1925 AEC NS-Type in The Rocket Bus, Movie, 1929 IMDB

Class: Bus, Double-deck — Model origin: UK

1925 AEC NS-Type London General NS2343

[*] Background vehicle

Comments about this vehicle

AuthorMessage

Alexander DE

2006-10-28 19:12

[Image: therocketbus10aecnstypeut3.1946.jpg]

Alexander DE

2006-10-28 19:37

The inscription on the radiator says 'General' which stands for the 'London General Omnibus Co. Ltd.'. In 1912 the manufacturing part of LGOC became the 'Associated Equipment Company', short 'AEC', when LGOC was taken over by the Underground group of companies. ('Underground' as in 'Tube', not 'illegal activities' ;) )

The pneumatic tyres seen on this bus became legal for double-deck busses in 1928. The solid tyres on older busses were then exchanged.

SteveA EN

2006-10-29 00:53

NS2343 (YW7965)

Alexander DE

2006-10-31 10:51

I don't know who changed it, but I don't think that the serial number provided by Steve makes a good name.

antp BE

2006-10-31 11:00

As it was listed as "NS-Series" I thought that NS2343 was just a more precise model name :??:

Alexander DE

2006-11-03 01:46

antp wrote As it was listed as "NS-Series" I thought that NS2343 was just a more precise model name :??:

Well, Steve's comment was a bit short in that respect.
Buses that are used by bigger organisations usually get an extra number next to the registration number.

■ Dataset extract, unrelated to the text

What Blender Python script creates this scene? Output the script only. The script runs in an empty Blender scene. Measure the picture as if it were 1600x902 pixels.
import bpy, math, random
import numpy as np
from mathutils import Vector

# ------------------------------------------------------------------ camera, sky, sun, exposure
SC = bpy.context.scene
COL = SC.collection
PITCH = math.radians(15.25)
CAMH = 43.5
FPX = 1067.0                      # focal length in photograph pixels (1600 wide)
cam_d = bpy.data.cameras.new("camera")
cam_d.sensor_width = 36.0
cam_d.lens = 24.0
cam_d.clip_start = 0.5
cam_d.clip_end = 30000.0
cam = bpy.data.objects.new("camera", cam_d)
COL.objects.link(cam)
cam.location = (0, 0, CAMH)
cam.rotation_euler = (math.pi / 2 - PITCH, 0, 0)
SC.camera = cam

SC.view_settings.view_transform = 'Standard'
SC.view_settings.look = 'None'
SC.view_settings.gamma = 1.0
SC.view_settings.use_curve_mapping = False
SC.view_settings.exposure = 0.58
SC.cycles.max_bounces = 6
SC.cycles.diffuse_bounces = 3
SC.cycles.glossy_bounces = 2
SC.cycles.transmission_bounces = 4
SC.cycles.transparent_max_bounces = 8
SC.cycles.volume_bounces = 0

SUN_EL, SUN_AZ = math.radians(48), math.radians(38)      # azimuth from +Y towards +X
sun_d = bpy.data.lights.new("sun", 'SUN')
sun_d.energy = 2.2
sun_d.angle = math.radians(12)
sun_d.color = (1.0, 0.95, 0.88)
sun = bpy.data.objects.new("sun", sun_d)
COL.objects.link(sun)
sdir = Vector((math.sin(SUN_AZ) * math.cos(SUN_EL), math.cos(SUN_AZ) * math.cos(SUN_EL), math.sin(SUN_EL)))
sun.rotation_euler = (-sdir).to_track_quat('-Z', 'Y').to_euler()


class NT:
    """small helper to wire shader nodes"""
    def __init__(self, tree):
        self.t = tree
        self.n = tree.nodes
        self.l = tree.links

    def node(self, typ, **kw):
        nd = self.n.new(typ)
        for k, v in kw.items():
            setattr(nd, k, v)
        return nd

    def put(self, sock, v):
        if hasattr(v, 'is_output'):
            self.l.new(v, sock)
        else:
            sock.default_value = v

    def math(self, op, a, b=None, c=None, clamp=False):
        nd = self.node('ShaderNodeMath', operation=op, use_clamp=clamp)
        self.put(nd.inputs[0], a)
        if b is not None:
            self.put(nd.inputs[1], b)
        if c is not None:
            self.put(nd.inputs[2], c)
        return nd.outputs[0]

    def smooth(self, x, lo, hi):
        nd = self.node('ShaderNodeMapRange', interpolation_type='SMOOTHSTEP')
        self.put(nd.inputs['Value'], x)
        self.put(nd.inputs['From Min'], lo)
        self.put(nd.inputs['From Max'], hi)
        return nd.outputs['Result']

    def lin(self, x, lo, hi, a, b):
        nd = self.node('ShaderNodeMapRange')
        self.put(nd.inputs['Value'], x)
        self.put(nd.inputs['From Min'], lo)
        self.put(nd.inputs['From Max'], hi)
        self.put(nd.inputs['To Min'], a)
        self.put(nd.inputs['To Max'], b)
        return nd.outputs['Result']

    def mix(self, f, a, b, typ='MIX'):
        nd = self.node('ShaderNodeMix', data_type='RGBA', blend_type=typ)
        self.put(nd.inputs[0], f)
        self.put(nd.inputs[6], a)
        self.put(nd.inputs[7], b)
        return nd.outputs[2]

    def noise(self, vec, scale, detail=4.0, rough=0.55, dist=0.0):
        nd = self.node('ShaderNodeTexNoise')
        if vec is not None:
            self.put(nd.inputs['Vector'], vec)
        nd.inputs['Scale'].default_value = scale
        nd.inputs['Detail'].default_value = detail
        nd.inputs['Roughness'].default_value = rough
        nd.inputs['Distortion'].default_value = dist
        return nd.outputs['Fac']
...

Sometimes the individual chassis number is used, sometimes a consecutive number or some number that follows a special scheme.
I guess Steve will be able to tell many more details about how it is for London buses.

As this number probably identifies the bus on it's own we could use it in the chassis field ... like I do for the steam engines.

sixcyl FR

2006-11-03 01:57

the NS Type was introduced by AEC in 1923. Final liveries during 1926/27 carried the ADC (Assiociated Daimler Co) radiator although the AEC engine was still used.

antp BE

2006-11-03 11:37

Alexander wrote
As this number probably identifies the bus on it's own [...]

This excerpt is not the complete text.